What is expected -
Can you transcribe the data exactly? Leave the pictures out.

——

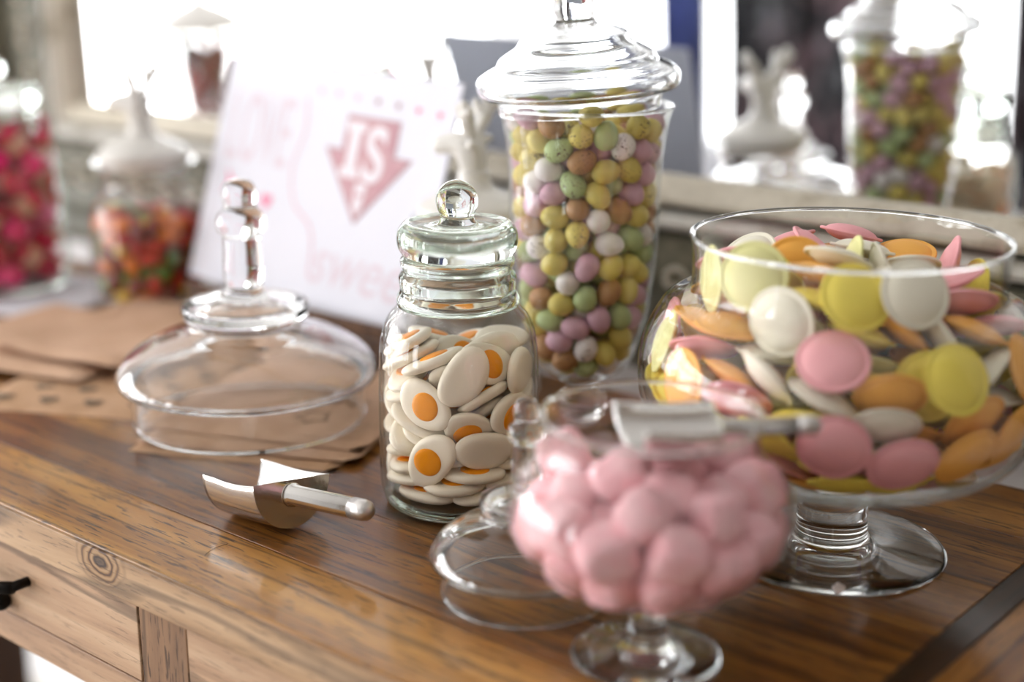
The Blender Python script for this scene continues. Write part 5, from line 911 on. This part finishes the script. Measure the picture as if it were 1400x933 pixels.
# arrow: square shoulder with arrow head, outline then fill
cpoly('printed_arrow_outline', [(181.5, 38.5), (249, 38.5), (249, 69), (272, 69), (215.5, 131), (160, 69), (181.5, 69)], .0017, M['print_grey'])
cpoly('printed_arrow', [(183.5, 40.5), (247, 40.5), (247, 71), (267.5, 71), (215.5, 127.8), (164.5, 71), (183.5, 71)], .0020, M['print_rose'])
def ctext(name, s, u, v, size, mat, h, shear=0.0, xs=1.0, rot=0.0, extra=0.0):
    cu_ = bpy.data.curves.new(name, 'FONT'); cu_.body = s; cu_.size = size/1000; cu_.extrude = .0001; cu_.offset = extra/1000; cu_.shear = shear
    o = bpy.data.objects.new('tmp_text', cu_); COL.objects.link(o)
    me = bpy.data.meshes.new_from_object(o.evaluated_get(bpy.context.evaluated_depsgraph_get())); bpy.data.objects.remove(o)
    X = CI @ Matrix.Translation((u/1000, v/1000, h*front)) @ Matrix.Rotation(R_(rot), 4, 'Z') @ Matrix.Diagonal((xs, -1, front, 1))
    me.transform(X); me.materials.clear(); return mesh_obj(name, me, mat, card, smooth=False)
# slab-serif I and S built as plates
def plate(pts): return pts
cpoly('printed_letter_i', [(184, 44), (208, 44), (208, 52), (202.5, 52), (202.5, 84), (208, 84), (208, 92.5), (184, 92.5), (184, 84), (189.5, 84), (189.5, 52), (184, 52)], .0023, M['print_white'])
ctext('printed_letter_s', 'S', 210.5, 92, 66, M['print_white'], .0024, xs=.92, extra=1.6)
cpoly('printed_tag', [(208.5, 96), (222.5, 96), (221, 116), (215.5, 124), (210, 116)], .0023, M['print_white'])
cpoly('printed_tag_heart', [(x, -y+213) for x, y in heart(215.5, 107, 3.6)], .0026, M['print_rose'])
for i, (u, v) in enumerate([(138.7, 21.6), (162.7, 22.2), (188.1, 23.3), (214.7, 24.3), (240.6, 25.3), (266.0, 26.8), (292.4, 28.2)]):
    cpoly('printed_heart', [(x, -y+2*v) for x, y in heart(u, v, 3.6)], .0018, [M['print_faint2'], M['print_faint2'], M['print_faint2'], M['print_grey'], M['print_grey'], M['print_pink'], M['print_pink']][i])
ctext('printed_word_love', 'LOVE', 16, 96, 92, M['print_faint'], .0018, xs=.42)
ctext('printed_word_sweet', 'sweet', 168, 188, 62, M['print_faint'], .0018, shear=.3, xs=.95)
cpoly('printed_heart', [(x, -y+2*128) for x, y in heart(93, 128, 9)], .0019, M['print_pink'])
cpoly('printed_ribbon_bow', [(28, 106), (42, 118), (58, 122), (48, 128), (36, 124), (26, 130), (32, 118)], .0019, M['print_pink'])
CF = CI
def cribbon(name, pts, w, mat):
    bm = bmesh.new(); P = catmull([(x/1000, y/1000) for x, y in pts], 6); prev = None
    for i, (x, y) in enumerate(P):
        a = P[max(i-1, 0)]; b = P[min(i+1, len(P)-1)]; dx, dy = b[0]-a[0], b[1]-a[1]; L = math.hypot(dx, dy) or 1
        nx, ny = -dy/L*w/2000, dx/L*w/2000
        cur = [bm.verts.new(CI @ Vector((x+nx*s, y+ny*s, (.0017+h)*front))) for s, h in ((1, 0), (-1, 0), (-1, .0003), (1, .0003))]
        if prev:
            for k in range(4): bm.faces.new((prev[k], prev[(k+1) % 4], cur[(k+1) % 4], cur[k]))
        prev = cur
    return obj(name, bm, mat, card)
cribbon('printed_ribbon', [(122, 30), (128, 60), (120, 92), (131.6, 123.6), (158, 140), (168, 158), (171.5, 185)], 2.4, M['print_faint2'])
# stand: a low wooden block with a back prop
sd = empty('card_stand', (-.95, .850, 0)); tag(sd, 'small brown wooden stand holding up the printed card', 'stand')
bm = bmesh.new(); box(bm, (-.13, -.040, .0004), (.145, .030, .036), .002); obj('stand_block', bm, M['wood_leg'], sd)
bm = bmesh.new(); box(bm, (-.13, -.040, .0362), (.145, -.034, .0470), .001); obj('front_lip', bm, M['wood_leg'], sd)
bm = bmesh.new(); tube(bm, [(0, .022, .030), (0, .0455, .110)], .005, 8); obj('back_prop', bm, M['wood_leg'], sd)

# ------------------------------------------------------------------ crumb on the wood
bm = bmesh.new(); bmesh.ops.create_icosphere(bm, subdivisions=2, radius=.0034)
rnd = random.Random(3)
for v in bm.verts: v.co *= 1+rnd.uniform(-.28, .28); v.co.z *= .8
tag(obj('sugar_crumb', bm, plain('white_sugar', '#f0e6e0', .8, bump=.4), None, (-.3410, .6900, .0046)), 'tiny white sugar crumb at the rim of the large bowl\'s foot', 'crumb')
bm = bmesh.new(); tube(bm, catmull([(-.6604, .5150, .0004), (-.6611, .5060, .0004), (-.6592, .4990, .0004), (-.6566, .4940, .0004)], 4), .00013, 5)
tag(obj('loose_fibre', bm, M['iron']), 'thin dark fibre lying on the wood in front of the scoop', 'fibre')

——

Result of the task -
The Blender Python script for this scene continues. Write part 5, from line 911 on. This part finishes the script. Measure the picture as if it were 1400x933 pixels.
# arrow: square shoulder with arrow head, outline then fill
cpoly('printed_arrow_outline', [(181.5, 38.5), (249, 38.5), (249, 69), (272, 69), (215.5, 131), (160, 69), (181.5, 69)], .0017, M['print_grey'])
cpoly('printed_arrow', [(183.5, 40.5), (247, 40.5), (247, 71), (267.5, 71), (215.5, 127.8), (164.5, 71), (183.5, 71)], .0020, M['print_rose'])
def ctext(name, s, u, v, size, mat, h, shear=0.0, xs=1.0, rot=0.0, extra=0.0):
    cu_ = bpy.data.curves.new(name, 'FONT'); cu_.body = s; cu_.size = size/1000; cu_.extrude = .0001; cu_.offset = extra/1000; cu_.shear = shear
    o = bpy.data.objects.new('tmp_text', cu_); COL.objects.link(o)
    me = bpy.data.meshes.new_from_object(o.evaluated_get(bpy.context.evaluated_depsgraph_get())); bpy.data.objects.remove(o)
    X = CI @ Matrix.Translation((u/1000, v/1000, h*front)) @ Matrix.Rotation(R_(rot), 4, 'Z') @ Matrix.Diagonal((xs, -1, front, 1))
    me.transform(X); me.materials.clear(); return mesh_obj(name, me, mat, card, smooth=False)
# slab-serif I and S built as plates
def plate(pts): return pts
cpoly('printed_letter_i', [(184, 44), (208, 44), (208, 52), (202.5, 52), (202.5, 84), (208, 84), (208, 92.5), (184, 92.5), (184, 84), (189.5, 84), (189.5, 52), (184, 52)], .0023, M['print_white'])
ctext('printed_letter_s', 'S', 210.5, 92, 66, M['print_white'], .0024, xs=.92, extra=1.6)
cpoly('printed_tag', [(208.5, 96), (222.5, 96), (221, 116), (215.5, 124), (210, 116)], .0023, M['print_white'])
cpoly('printed_tag_heart', [(x, -y+213) for x, y in heart(215.5, 107, 3.6)], .0026, M['print_rose'])
for i, (u, v) in enumerate([(138.7, 21.6), (162.7, 22.2), (188.1, 23.3), (214.7, 24.3), (240.6, 25.3), (266.0, 26.8), (292.4, 28.2)]):
    cpoly('printed_heart', [(x, -y+2*v) for x, y in heart(u, v, 3.6)], .0018, [M['print_faint2'], M['print_faint2'], M['print_faint2'], M['print_grey'], M['print_grey'], M['print_pink'], M['print_pink']][i])
ctext('printed_word_love', 'LOVE', 16, 96, 92, M['print_faint'], .0018, xs=.42)
ctext('printed_word_sweet', 'sweet', 168, 188, 62, M['print_faint'], .0018, shear=.3, xs=.95)
cpoly('printed_heart', [(x, -y+2*128) for x, y in heart(93, 128, 9)], .0019, M['print_pink'])
cpoly('printed_ribbon_bow', [(28, 106), (42, 118), (58, 122), (48, 128), (36, 124), (26, 130), (32, 118)], .0019, M['print_pink'])
CF = CI
def cribbon(name, pts, w, mat):
    bm = bmesh.new(); P = catmull([(x/1000, y/1000) for x, y in pts], 6); prev = None
    for i, (x, y) in enumerate(P):
        a = P[max(i-1, 0)]; b = P[min(i+1, len(P)-1)]; dx, dy = b[0]-a[0], b[1]-a[1]; L = math.hypot(dx, dy) or 1
        nx, ny = -dy/L*w/2000, dx/L*w/2000
        cur = [bm.verts.new(CI @ Vector((x+nx*s, y+ny*s, (.0017+h)*front))) for s, h in ((1, 0), (-1, 0), (-1, .0003), (1, .0003))]
        if prev:
            for k in range(4): bm.faces.new((prev[k], prev[(k+1) % 4], cur[(k+1) % 4], cur[k]))
        prev = cur
    return obj(name, bm, mat, card)
cribbon('printed_ribbon', [(122, 30), (128, 60), (120, 92), (131.6, 123.6), (158, 140), (168, 158), (171.5, 185)], 2.4, M['print_faint2'])
# stand: a low wooden block with a back prop
sd = empty('card_stand', (-.95, .850, 0)); tag(sd, 'small brown wooden stand holding up the printed card', 'stand')
bm = bmesh.new(); box(bm, (-.13, -.040, .0004), (.145, .030, .036), .002); obj('stand_block', bm, M['wood_leg'], sd)
bm = bmesh.new(); box(bm, (-.13, -.040, .0362), (.145, -.034, .0470), .001); obj('front_lip', bm, M['wood_leg'], sd)
bm = bmesh.new(); tube(bm, [(0, .022, .030), (0, .0455, .110)], .005, 8); obj('back_prop', bm, M['wood_leg'], sd)

# ------------------------------------------------------------------ crumb on the wood
bm = bmesh.new(); bmesh.ops.create_icosphere(bm, subdivisions=2, radius=.0034)
rnd = random.Random(3)
for v in bm.verts: v.co *= 1+rnd.uniform(-.28, .28); v.co.z *= .8
tag(obj('sugar_crumb', bm, plain('white_sugar', '#f0e6e0', .8, bump=.4), None, (-.3410, .6900, .0046)), 'tiny white sugar crumb at the rim of the large bowl\'s foot', 'crumb')
bm = bmesh.new(); tube(bm, catmull([(-.6604, .5150, .0004), (-.6611, .5060, .0004), (-.6592, .4990, .0004), (-.6566, .4940, .0004)], 4), .00013, 5)
tag(obj('loose_fibre', bm, M['iron']), 'thin dark fibre lying on the wood in front of the scoop', 'fibre')